§ **Stated exercise**
Without copying any pictures, restate exactly the lines from the start of the records through the line containing "PI = math.pi".

§ **Recorded data**
┄┄┄┄┄┄

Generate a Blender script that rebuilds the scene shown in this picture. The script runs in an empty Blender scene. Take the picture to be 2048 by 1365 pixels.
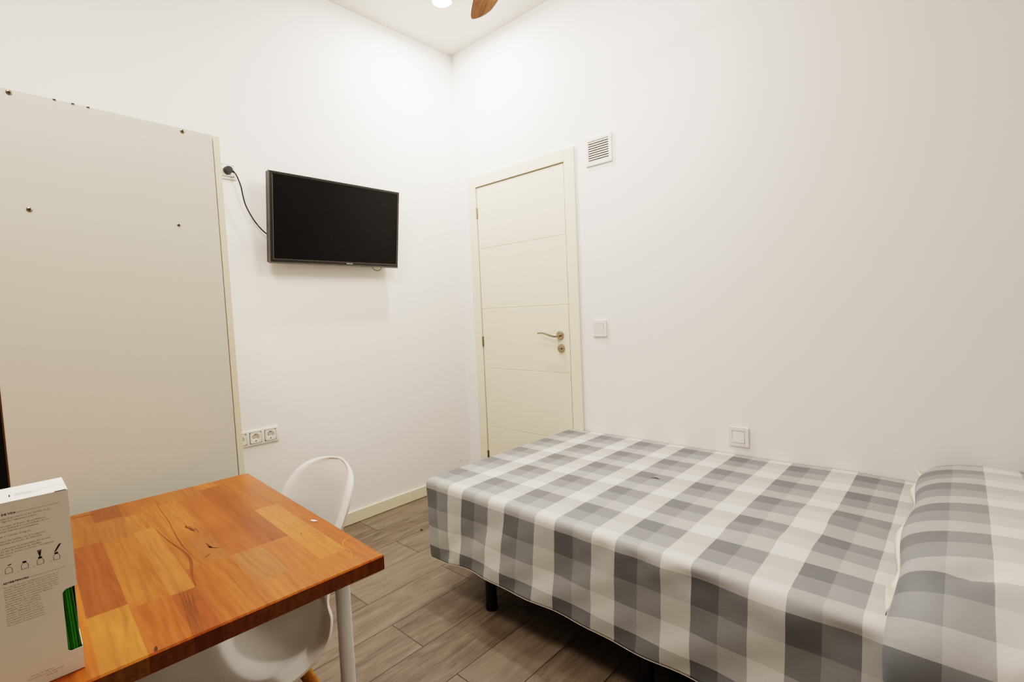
import bpy, bmesh, math, random
from mathutils import Vector, Matrix
random.seed(7)
SC = bpy.context.scene
COL = SC.collection
PI = math.pi

# ------------------------------------------------------------------ helpers
def srgb(r, g, b):
    def f(c):
        c /= 255.0
        return c / 12.92 if c <= .04045 else ((c + .055) / 1.055) ** 2.4
    return (f(r), f(g), f(b), 1.0)

class NT:
    """small wrapper around a node tree"""
    def __init__(self, name):
        self.m = bpy.data.materials.new(name)
        self.m.use_nodes = True
        self.t = self.m.node_tree
        self.b = self.t.nodes['Principled BSDF']
    def n(self, kind, **kw):
        o = self.t.nodes.new(kind)
        for k, v in kw.items():
            setattr(o, k, v)
        return o
    def l(self, a, b):
        self.t.links.new(a, b)
    def math(self, op, a, b=None, c=None):
        o = self.n('ShaderNodeMath', operation=op)
        for i, v in enumerate((a, b, c)):
            if v is None: continue
            if isinstance(v, (int, float)): o.inputs[i].default_value = v
            else: self.l(v, o.inputs[i])
        return o.outputs[0]
    def mix(self, fac, a, b, blend='MIX'):
        o = self.n('ShaderNodeMix', data_type='RGBA', blend_type=blend)
        for s, v in ((o.inputs[0], fac), (o.inputs[6], a), (o.inputs[7], b)):
            if isinstance(v, (int, float)): s.default_value = v
            elif isinstance(v, tuple): s.default_value = v
            else: self.l(v, s)
        return o.outputs[2]
    def ramp(self, fac, stops, interp='LINEAR'):
        o = self.n('ShaderNodeValToRGB')
        o.color_ramp.interpolation = interp
        e = o.color_ramp.elements
        while len(e) < len(stops): e.new(0.5)
        for x, (p, c) in zip(e, stops):
            x.position = p
            x.color = c if len(c) == 4 else (*c, 1)
        self.l(fac, o.inputs[0])
        return o.outputs[0]
    def noise(self, vec, scale, detail=4, rough=.55, dist=0):
        o = self.n('ShaderNodeTexNoise')
        o.inputs['Scale'].default_value = scale
        o.inputs['Detail'].default_value = detail
        o.inputs['Roughness'].default_value = rough
        o.inputs['Distortion'].default_value = dist
        if vec is not None: self.l(vec, o.inputs['Vector'])
        return o.outputs['Fac']
    def mapping(self, vec, scale=(1, 1, 1), loc=(0, 0, 0), rot=(0, 0, 0)):
        o = self.n('ShaderNodeMapping')
        o.inputs['Scale'].default_value = scale
        o.inputs['Location'].default_value = loc
        o.inputs['Rotation'].default_value = rot
        self.l(vec, o.inputs['Vector'])
        return o.outputs[0]
    def coord(self, which='Object'):
        return self.n('ShaderNodeTexCoord').outputs[which]
    def bump(self, h, strength=.2, dist=.002):
        o = self.n('ShaderNodeBump')
        o.inputs['Strength'].default_value = strength
        o.inputs['Distance'].default_value = dist
        self.l(h, o.inputs['Height'])
        self.l(o.outputs[0], self.b.inputs['Normal'])
    def base(self, c):
        if isinstance(c, tuple): self.b.inputs['Base Color'].default_value = c
        else: self.l(c, self.b.inputs['Base Color'])
    def set(self, **kw):
        for k, v in kw.items():
            self.b.inputs[k.replace('_', ' ')].default_value = v

def plain(name, col, rough=.5, metal=0, spec=.5, bump=None, var=.04):
    """procedural material: base colour with faint noise variation and optional bump"""
    t = NT(name)
    co = t.coord()
    nz = t.noise(co, 14, 3)
    dark = tuple(c * (1 - var) for c in col[:3]) + (1,)
    lite = tuple(min(1, c * (1 + var)) for c in col[:3]) + (1,)
    t.base(t.mix(nz, dark, lite))
    t.set(Roughness=rough, Metallic=metal)
    t.b.inputs['Specular IOR Level'].default_value = spec
    if bump:
        t.bump(t.noise(co, bump[0], 3), bump[1], bump[2])
    return t.m

class MB:
    """collects geometry, then links ONE mesh object"""
    def __init__(self):
        self.bm = bmesh.new()
    def box(self, lo, hi, mi=0, bevel=0, seg=2):
        bm = self.bm
        vs = [bm.verts.new((x, y, z)) for z in (lo[2], hi[2]) for y in (lo[1], hi[1]) for x in (lo[0], hi[0])]
        fs = []
        for q in ((0, 2, 3, 1), (4, 5, 7, 6), (0, 1, 5, 4), (2, 6, 7, 3), (0, 4, 6, 2), (1, 3, 7, 5)):
            f = bm.faces.new([vs[i] for i in q]); f.material_index = mi; fs.append(f)
        if bevel:
            es = list({e for f in fs for e in f.edges})
            r = bmesh.ops.bevel(bm, geom=es, offset=bevel, segments=seg, affect='EDGES', profile=.5)
            for f in r['faces']: f.material_index = mi
        return self
    def quad(self, pts, mi=0):
        f = self.bm.faces.new([self.bm.verts.new(p) for p in pts]); f.material_index = mi
        return f
    def tube(self, pts, r, seg=12, cap=True, mi=0):
        bm = self.bm
        pts = [Vector(p) for p in pts]
        rs = r if isinstance(r, (list, tuple)) else [r] * len(pts)
        rings = []
        up = None
        for i, p in enumerate(pts):
            d = (pts[min(i + 1, len(pts) - 1)] - pts[max(i - 1, 0)]).normalized()
            if up is None:
                up = d.orthogonal().normalized()
            else:
                up = (up - d * up.dot(d)).normalized()
            sd = d.cross(up)
            rings.append([bm.verts.new(p + (up * math.cos(2 * PI * k / seg) + sd * math.sin(2 * PI * k / seg)) * rs[i]) for k in range(seg)])
        for a, b in zip(rings, rings[1:]):
            for k in range(seg):
                f = bm.faces.new((a[k], a[(k + 1) % seg], b[(k + 1) % seg], b[k])); f.smooth = True; f.material_index = mi
        if cap:
            for rg, rev in ((rings[0], True), (rings[-1], False)):
                f = bm.faces.new(rg[::-1] if rev else rg); f.material_index = mi
        return self
    def lathe(self, prof, axis, origin, seg=32, mi=0):
        """prof: list of (radius, height) along axis"""
        bm = self.bm
        a = Vector(axis).normalized(); u = a.orthogonal().normalized(); v = a.cross(u); o = Vector(origin)
        rings = []
        for r, h in prof:
            if r < 1e-6: rings.append([bm.verts.new(o + a * h)])
            else: rings.append([bm.verts.new(o + a * h + (u * math.cos(2 * PI * k / seg) + v * math.sin(2 * PI * k / seg)) * r) for k in range(seg)])
        for A, B in zip(rings, rings[1:]):
            for k in range(seg):
                k2 = (k + 1) % seg
                if len(A) == 1: f = bm.faces.new((A[0], B[k2], B[k]))
                elif len(B) == 1: f = bm.faces.new((A[k], A[k2], B[0]))
                else: f = bm.faces.new((A[k], A[k2], B[k2], B[k]))
                f.smooth = True; f.material_index = mi
        return self
    def prism(self, poly, z0, z1, M=None, mi=0):
        bm = self.bm
        M = M or Matrix()
        lo = [bm.verts.new(M @ Vector((x, y, z0))) for x, y in poly]
        hi = [bm.verts.new(M @ Vector((x, y, z1))) for x, y in poly]
        n = len(poly)
        fs = [bm.faces.new(lo[::-1]), bm.faces.new(hi)]
        for i in range(n):
            fs.append(bm.faces.new((lo[i], lo[(i + 1) % n], hi[(i + 1) % n], hi[i])))
        for f in fs: f.material_index = mi
        return self
    def obj(self, name, mats, parent=None, smooth_angle=None, recalc=True, loc=(0, 0, 0), rotz=0):
        bm = self.bm
        if recalc: bmesh.ops.recalc_face_normals(bm, faces=bm.faces)
        me = bpy.data.meshes.new(name)
        bm.to_mesh(me); bm.free()
        for m in (mats if isinstance(mats, (list, tuple)) else [mats]): me.materials.append(m)
        o = bpy.data.objects.new(name, me)
        COL.objects.link(o)
        o.location = loc; o.rotation_euler.z = rotz
        if parent: o.parent = parent
        if smooth_angle is not None:
            for p in me.polygons: p.use_smooth = True
            me.set_sharp_from_angle(angle=math.radians(smooth_angle))
        return o

def tag(o, label=None, cat=None, group=None, kind=None):
    if label: o['label'] = label
    if cat: o['category'] = cat
    if group: o['group'] = group
    if kind: o['kind'] = kind
    return o
def thing(name, label, cat, loc=(0, 0, 0), rotz=0, group=None):
    o = bpy.data.objects.new(name, None)
    COL.objects.link(o)
    o.location = loc; o.rotation_euler.z = rotz
    o.empty_display_size = .05
    return tag(o, label, cat, group)
def copy_tree(o, parent=None):
    c = o.copy(); COL.objects.link(c)
    if parent: c.parent = parent
    for ch in list(o.children): copy_tree(ch, c)
    return c
def smoothstep(a, b, x):
    t = max(0, min(1, (x - a) / (b - a))); return t * t * (3 - 2 * t)
def interp(tab, x):
    """smooth (monotone-ish, Catmull-Rom) interpolation in a table of (x, v)"""
    if x <= tab[0][0]: return tab[0][1]
    if x >= tab[-1][0]: return tab[-1][1]
    for i in range(len(tab) - 1):
        if tab[i][0] <= x <= tab[i + 1][0]:
            x0, p1 = tab[i]; x1, p2 = tab[i + 1]
            p0 = tab[i - 1] if i else (2 * x0 - x1, 2 * p1 - p2)
            p3 = tab[i + 2] if i + 2 < len(tab) else (2 * x1 - x0, 2 * p2 - p1)
            h = x1 - x0; t = (x - x0) / h
            m1 = (p2 - p0[1]) / (x1 - p0[0]) * h
            m2 = (p3[1] - p1) / (p3[0] - x0) * h
            return (2 * t**3 - 3 * t * t + 1) * p1 + (t**3 - 2 * t * t + t) * m1 + (-2 * t**3 + 3 * t * t) * p2 + (t**3 - t * t) * m2

# ------------------------------------------------------------------ camera
F = 986.6688857926267
RX = Vector((.73647034, .67502068, -.04425528))
UP = Vector((-.0075581, .07362768, .99725716))
FW = Vector((-.67642762, .73411583, -.05932648))
cd = bpy.data.cameras.new('camera')
cd.sensor_width = 36; cd.sensor_fit = 'HORIZONTAL'; cd.lens = 36 * F / 2048
cd.clip_start = .02
cam = bpy.data.objects.new('camera', cd)
COL.objects.link(cam)
M = Matrix((RX, UP, -FW)).transposed().to_4x4()
M.translation = Vector((2.6302425, -2.36225253, 1.19432166))
cam.matrix_world = M
SC.camera = cam

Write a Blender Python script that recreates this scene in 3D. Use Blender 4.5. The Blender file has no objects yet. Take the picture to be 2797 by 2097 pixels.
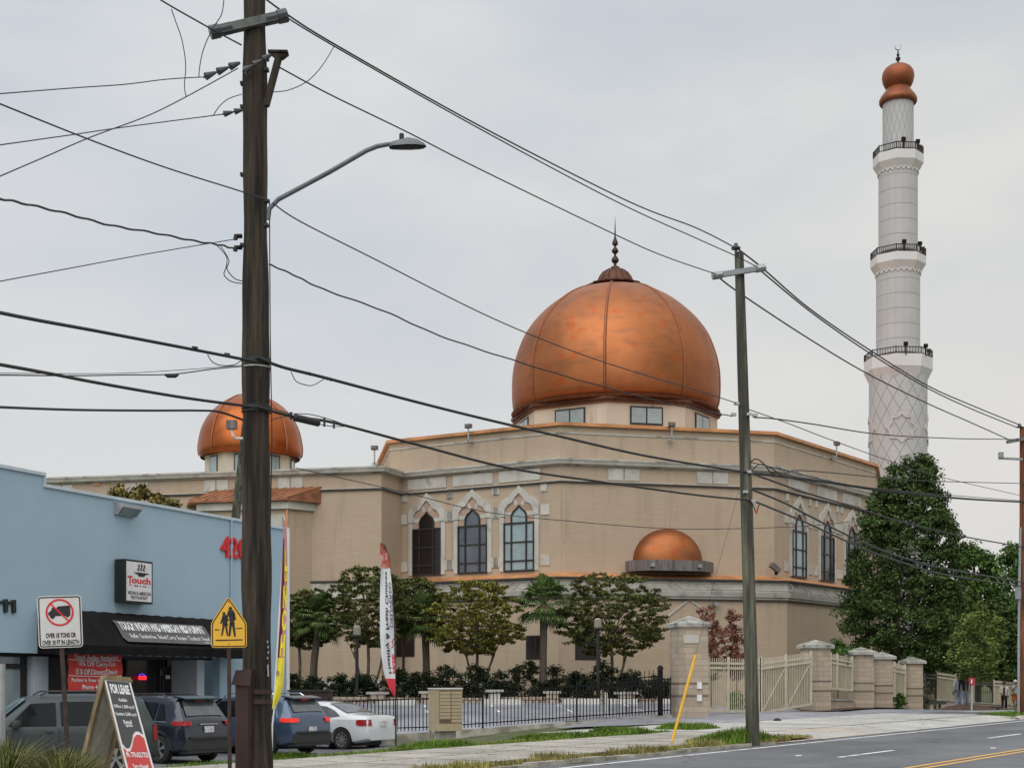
import bpy, bmesh, math, random
import numpy as np
from mathutils import Vector, Matrix
R = math.radians
scene = bpy.context.scene
COL = scene.collection
# ------------------------------------------------------------------ camera, sky, sun, exposure
CAMZ = 1.6; F = 3900.0; CX = 1398.5; HY = 1860.0      # photo pixels: focal length, centre column, horizon row
cd = bpy.data.cameras.new('camera'); cam = bpy.data.objects.new('camera', cd); COL.objects.link(cam)
cam.location = (0, 0, CAMZ); cam.rotation_euler = (R(90), 0, 0)
cd.sensor_width = 36; cd.lens = 36*F/2797; cd.shift_y = (HY-1048.5)/2797
cd.clip_start = .1; cd.clip_end = 6000
scene.camera = cam
SUN_EL, SUN_AZ = R(48), R(200)     # azimuth clockwise from +Y: behind the camera, a little to the left
w = bpy.data.worlds.new('World'); scene.world = w; w.use_nodes = True
nt = w.node_tree; nt.nodes.clear()
def N(t, **kw):
    n = nt.nodes.new(t)
    for k, v in kw.items(): setattr(n, k, v)
    return n
out = N('ShaderNodeOutputWorld'); bg = N('ShaderNodeBackground')
sky = N('ShaderNodeTexSky', sky_type='NISHITA', sun_disc=False, sun_elevation=SUN_EL, sun_rotation=SUN_AZ)
sky.dust_density = 4
tc = N('ShaderNodeTexCoord'); sep = N('ShaderNodeSeparateXYZ')
nt.links.new(tc.outputs['Generated'], sep.inputs[0])
mp = N('ShaderNodeMapping'); mp.inputs['Scale'].default_value = (2.2, 2.2, 6.0); mp.inputs['Rotation'].default_value = (0, R(-32), 0)
nt.links.new(tc.outputs['Generated'], mp.inputs[0])
nz = N('ShaderNodeTexNoise'); nz.inputs['Scale'].default_value = 1.3; nz.inputs['Detail'].default_value = 5; nz.inputs['Roughness'].default_value = .5
nt.links.new(mp.outputs[0], nz.inputs['Vector'])
rp = N('ShaderNodeValToRGB'); rp.color_ramp.interpolation = 'EASE'
rp.color_ramp.elements[0].position = .34; rp.color_ramp.elements[0].color = (.525, .58, .645, 1)
rp.color_ramp.elements[1].position = .68; rp.color_ramp.elements[1].color = (.70, .715, .725, 1)
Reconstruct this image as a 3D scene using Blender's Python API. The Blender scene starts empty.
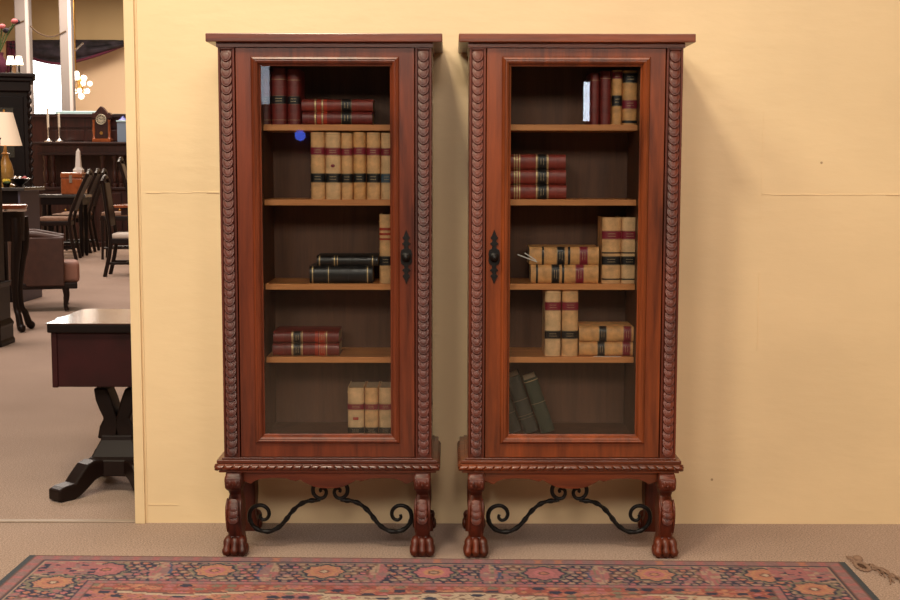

┄┄┄┄┄┄

§ **Solution to this exercise**
Generate a Blender script that rebuilds the scene shown in this picture. The script runs in an empty Blender scene. Take the picture to be 2048 by 1365 pixels.
import bpy, bmesh, math, random
from mathutils import Vector, Matrix
random.seed(7)
SC = bpy.context.scene
COL = SC.collection
PI = math.pi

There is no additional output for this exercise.